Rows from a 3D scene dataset

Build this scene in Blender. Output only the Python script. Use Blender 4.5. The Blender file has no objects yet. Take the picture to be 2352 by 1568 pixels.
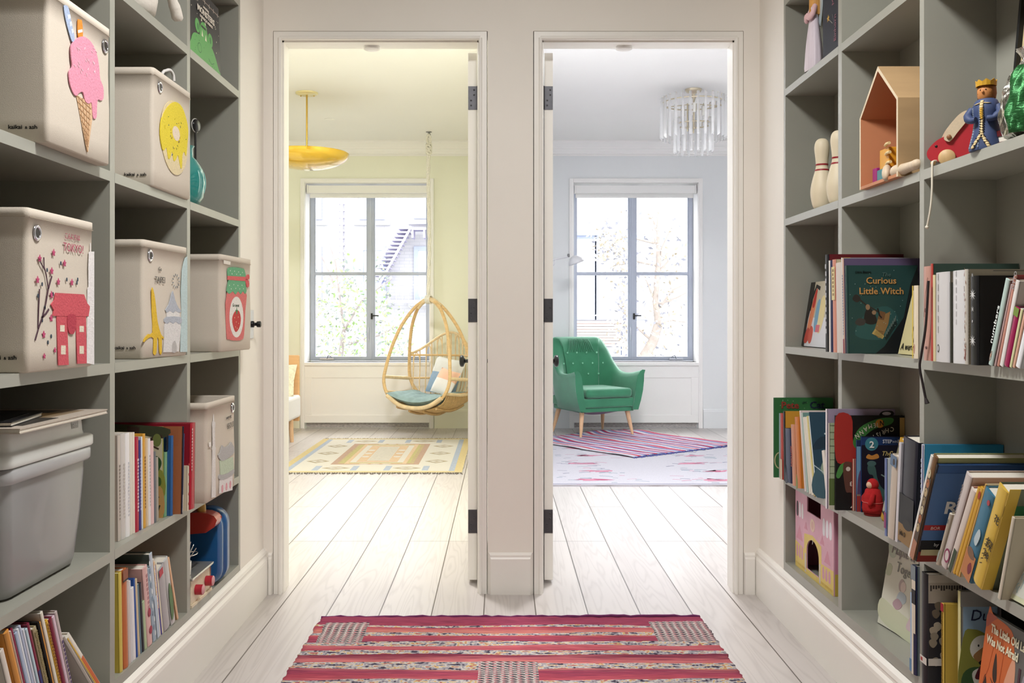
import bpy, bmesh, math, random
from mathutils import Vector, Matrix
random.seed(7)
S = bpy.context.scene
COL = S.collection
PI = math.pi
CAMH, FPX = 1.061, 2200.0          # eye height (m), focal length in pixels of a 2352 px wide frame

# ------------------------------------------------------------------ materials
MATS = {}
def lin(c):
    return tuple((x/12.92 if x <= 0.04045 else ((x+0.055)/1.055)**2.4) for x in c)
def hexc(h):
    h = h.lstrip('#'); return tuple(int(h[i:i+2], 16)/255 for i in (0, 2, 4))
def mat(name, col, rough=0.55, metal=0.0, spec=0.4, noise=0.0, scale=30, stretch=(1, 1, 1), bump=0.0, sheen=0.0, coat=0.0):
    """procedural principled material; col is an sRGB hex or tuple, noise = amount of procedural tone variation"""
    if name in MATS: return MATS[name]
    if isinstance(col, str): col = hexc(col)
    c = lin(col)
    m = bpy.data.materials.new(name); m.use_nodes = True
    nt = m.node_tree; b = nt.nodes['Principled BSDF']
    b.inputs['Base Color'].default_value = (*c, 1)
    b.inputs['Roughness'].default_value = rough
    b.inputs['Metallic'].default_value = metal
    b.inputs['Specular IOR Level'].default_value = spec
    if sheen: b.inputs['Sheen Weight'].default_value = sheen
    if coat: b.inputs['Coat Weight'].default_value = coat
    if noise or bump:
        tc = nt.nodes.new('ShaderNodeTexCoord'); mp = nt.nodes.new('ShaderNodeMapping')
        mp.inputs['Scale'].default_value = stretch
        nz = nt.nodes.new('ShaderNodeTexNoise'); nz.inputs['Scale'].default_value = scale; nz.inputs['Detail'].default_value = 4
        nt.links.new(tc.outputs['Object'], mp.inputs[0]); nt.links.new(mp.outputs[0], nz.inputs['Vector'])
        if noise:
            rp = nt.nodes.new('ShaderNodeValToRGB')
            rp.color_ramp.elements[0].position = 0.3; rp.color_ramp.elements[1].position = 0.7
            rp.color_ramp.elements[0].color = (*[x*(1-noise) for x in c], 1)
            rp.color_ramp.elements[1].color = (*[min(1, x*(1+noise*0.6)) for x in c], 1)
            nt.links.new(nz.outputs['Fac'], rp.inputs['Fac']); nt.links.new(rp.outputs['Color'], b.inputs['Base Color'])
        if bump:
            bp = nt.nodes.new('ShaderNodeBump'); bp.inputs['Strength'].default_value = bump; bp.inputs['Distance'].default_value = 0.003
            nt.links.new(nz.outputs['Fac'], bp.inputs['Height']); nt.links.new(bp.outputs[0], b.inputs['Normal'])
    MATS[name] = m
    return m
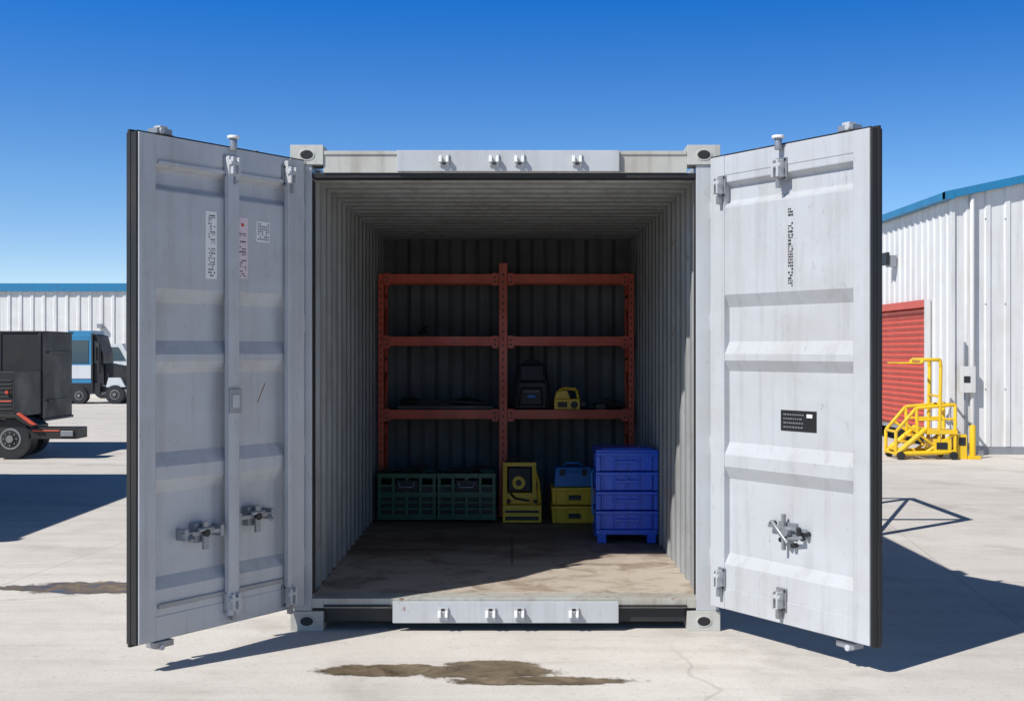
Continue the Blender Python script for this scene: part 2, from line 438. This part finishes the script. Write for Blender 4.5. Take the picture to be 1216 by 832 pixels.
--
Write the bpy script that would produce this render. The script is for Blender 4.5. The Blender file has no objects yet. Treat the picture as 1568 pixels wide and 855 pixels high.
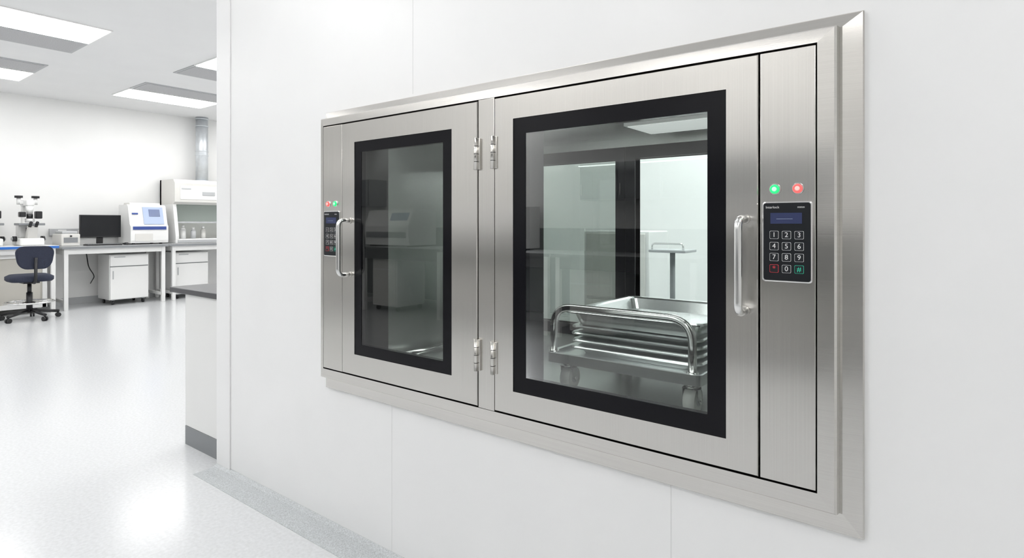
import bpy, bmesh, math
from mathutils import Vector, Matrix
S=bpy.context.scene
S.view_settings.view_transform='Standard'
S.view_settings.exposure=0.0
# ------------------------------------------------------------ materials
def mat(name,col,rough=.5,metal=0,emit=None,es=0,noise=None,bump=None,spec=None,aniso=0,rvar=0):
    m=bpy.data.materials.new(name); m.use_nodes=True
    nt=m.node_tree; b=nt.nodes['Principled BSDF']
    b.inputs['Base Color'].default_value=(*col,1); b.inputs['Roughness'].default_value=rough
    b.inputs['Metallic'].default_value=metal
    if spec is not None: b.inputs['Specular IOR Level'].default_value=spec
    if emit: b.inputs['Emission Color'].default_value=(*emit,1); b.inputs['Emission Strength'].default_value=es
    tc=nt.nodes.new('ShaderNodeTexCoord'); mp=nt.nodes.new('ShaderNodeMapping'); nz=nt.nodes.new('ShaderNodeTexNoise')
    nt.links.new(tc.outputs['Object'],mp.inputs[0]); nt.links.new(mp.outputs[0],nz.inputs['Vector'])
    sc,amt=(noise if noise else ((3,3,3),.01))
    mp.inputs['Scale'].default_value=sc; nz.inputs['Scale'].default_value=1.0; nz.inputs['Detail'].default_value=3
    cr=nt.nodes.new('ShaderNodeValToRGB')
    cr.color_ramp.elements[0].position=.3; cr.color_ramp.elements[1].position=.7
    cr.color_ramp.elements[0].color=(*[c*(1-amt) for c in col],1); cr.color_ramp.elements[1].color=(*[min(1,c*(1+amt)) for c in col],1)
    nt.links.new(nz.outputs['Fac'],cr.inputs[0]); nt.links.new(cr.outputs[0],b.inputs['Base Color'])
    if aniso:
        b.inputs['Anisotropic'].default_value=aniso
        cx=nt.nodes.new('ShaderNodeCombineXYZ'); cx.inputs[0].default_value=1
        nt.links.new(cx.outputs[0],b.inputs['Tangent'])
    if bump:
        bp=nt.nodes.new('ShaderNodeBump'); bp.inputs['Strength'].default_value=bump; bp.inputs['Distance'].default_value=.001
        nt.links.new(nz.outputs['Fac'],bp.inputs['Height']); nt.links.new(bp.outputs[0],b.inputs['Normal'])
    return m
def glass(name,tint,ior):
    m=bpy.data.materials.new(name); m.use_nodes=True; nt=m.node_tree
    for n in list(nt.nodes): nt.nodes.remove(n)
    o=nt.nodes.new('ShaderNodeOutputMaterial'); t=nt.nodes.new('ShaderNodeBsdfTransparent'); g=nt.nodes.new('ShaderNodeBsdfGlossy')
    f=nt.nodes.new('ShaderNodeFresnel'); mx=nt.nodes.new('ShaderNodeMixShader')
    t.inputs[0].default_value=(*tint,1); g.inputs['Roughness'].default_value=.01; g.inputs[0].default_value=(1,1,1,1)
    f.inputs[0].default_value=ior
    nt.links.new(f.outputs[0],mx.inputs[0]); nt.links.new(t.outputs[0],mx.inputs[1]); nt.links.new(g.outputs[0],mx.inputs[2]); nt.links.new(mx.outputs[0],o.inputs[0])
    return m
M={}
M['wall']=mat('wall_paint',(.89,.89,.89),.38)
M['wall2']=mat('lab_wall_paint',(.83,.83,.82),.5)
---
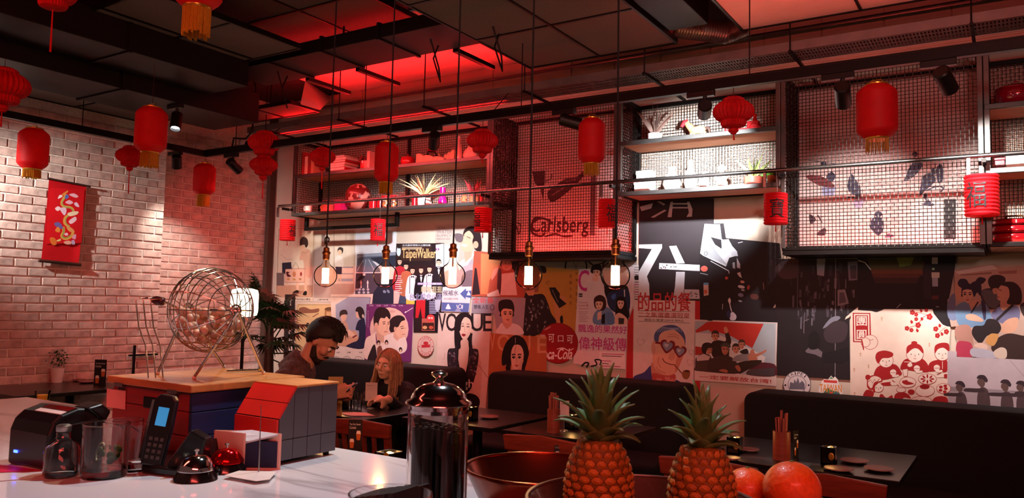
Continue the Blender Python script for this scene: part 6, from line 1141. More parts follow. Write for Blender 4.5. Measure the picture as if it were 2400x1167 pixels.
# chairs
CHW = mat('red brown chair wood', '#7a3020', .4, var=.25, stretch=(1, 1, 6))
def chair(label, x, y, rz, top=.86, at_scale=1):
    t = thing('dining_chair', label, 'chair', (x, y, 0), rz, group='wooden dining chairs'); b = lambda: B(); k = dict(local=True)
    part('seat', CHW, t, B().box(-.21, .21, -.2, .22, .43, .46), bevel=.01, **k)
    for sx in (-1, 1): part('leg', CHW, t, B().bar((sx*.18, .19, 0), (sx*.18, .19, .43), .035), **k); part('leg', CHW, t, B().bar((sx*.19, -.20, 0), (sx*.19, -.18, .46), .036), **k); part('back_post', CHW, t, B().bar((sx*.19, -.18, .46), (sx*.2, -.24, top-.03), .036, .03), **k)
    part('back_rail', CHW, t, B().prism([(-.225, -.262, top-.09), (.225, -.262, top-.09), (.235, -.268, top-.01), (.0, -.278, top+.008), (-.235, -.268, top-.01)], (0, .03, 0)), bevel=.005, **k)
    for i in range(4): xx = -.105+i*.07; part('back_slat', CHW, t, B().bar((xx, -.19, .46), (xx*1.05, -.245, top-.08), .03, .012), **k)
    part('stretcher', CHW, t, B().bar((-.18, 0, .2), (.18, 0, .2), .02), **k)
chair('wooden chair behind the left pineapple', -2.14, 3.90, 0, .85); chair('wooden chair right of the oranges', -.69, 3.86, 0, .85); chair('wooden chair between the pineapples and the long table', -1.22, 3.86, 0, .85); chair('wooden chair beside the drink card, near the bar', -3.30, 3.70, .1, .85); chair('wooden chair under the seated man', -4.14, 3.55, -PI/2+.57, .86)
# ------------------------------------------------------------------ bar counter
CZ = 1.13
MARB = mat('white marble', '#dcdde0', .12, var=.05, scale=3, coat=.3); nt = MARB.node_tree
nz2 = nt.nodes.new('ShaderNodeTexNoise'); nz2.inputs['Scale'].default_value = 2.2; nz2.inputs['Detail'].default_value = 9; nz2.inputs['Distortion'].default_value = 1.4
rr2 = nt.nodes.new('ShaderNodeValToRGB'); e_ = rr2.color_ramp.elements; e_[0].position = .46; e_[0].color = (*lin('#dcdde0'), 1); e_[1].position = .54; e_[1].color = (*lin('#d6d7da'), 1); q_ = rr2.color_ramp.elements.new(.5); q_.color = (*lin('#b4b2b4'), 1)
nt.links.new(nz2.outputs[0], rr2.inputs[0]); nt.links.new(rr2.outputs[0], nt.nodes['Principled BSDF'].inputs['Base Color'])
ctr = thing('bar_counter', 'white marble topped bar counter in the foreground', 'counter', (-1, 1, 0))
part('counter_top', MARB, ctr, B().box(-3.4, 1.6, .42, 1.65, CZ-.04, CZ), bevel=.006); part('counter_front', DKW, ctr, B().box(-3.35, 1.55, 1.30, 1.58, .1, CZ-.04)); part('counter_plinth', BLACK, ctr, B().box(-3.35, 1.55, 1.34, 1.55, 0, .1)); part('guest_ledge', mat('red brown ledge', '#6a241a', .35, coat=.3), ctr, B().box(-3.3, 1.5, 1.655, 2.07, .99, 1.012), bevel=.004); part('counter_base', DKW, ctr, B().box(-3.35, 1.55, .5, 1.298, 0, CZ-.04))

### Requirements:
Set down, without pictures, the lines between the line holding "Build this scene" and the line holding "CAMH, FPX = 1.061, 2200.0", both inclusive.

### Response to this exercise:
Build this scene in Blender. Output only the Python script. Use Blender 4.5. The Blender file has no objects yet. Take the picture to be 2352 by 1568 pixels.
import bpy, bmesh, math, random
from mathutils import Vector, Matrix
random.seed(7)
S = bpy.context.scene
COL = S.collection
PI = math.pi
CAMH, FPX = 1.061, 2200.0          # eye height (m), focal length in pixels of a 2352 px wide frame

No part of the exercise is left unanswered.